- _Source excerpt_:
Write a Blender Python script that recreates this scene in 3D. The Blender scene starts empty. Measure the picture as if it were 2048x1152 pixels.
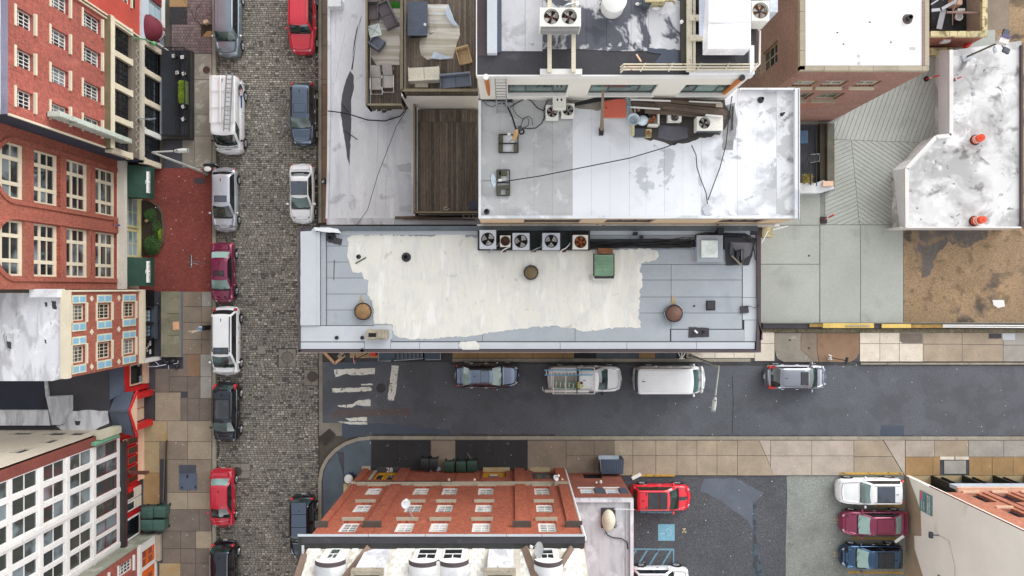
import bpy, math, random
from mathutils import Vector, Matrix, noise
random.seed(11)
# survey of the place: camera height and photogrammetry scale (photo pixel at a known height -> metres)
H = 52.0; F = 1365.3333; K = H / F
SC = bpy.context.scene
COL = SC.collection
# ---------------------------------------------------------------- camera, sky, sun, exposure
cd = bpy.data.cameras.new('camera'); cam = bpy.data.objects.new('camera', cd); COL.objects.link(cam)
cam.location = (0, 0, H); cam.rotation_euler = (0, 0, 0)
cd.sensor_width = 36; cd.lens = 24; cd.clip_end = 500; cd.clip_start = .5
SC.camera = cam
wd = bpy.data.worlds.new('World'); SC.world = wd; wd.use_nodes = True
wn = wd.node_tree.nodes; wl = wd.node_tree.links
sk = wn.new('ShaderNodeTexSky'); sk.sky_type = 'NISHITA'; sk.sun_disc = False
SUN_EL, SUN_AZ = math.radians(26), math.radians(40)
sk.sun_elevation = SUN_EL; sk.sun_rotation = SUN_AZ; sk.air_density = 1.0; sk.dust_density = 1.0; sk.ozone_density = 1.0
hs = wn.new('ShaderNodeHueSaturation'); hs.inputs['Saturation'].default_value = .05; hs.inputs['Value'].default_value = 1.0
wl.new(sk.outputs[0], hs.inputs['Color']); wl.new(hs.outputs[0], wn['Background'].inputs[0])
wn['Background'].inputs[1].default_value = .15
sd = bpy.data.lights.new('sun', 'SUN'); sun = bpy.data.objects.new('sun', sd); COL.objects.link(sun)
sd.energy = 0.5; sd.angle = math.radians(60); sd.color = (1, .985, .96)
sun.rotation_euler = (math.pi/2 - SUN_EL, 0, math.pi - SUN_AZ)
SC.view_settings.view_transform = 'Standard'; SC.view_settings.look = 'None'
SC.view_settings.exposure = 1.32; SC.view_settings.gamma = 1.0
SC.view_settings.use_curve_mapping = False
SC.cycles.max_bounces = 5; SC.cycles.diffuse_bounces = 3; SC.cycles.glossy_bounces = 2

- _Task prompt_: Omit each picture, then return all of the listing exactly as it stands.

- _Answer to this problem_:
Write a Blender Python script that recreates this scene in 3D. The Blender scene starts empty. Measure the picture as if it were 2048x1152 pixels.
import bpy, math, random
from mathutils import Vector, Matrix, noise
random.seed(11)
# survey of the place: camera height and photogrammetry scale (photo pixel at a known height -> metres)
H = 52.0; F = 1365.3333; K = H / F
SC = bpy.context.scene
COL = SC.collection
# ---------------------------------------------------------------- camera, sky, sun, exposure
cd = bpy.data.cameras.new('camera'); cam = bpy.data.objects.new('camera', cd); COL.objects.link(cam)
cam.location = (0, 0, H); cam.rotation_euler = (0, 0, 0)
cd.sensor_width = 36; cd.lens = 24; cd.clip_end = 500; cd.clip_start = .5
SC.camera = cam
wd = bpy.data.worlds.new('World'); SC.world = wd; wd.use_nodes = True
wn = wd.node_tree.nodes; wl = wd.node_tree.links
sk = wn.new('ShaderNodeTexSky'); sk.sky_type = 'NISHITA'; sk.sun_disc = False
SUN_EL, SUN_AZ = math.radians(26), math.radians(40)
sk.sun_elevation = SUN_EL; sk.sun_rotation = SUN_AZ; sk.air_density = 1.0; sk.dust_density = 1.0; sk.ozone_density = 1.0
hs = wn.new('ShaderNodeHueSaturation'); hs.inputs['Saturation'].default_value = .05; hs.inputs['Value'].default_value = 1.0
wl.new(sk.outputs[0], hs.inputs['Color']); wl.new(hs.outputs[0], wn['Background'].inputs[0])
wn['Background'].inputs[1].default_value = .15
sd = bpy.data.lights.new('sun', 'SUN'); sun = bpy.data.objects.new('sun', sd); COL.objects.link(sun)
sd.energy = 0.5; sd.angle = math.radians(60); sd.color = (1, .985, .96)
sun.rotation_euler = (math.pi/2 - SUN_EL, 0, math.pi - SUN_AZ)
SC.view_settings.view_transform = 'Standard'; SC.view_settings.look = 'None'
SC.view_settings.exposure = 1.32; SC.view_settings.gamma = 1.0
SC.view_settings.use_curve_mapping = False
SC.cycles.max_bounces = 5; SC.cycles.diffuse_bounces = 3; SC.cycles.glossy_bounces = 2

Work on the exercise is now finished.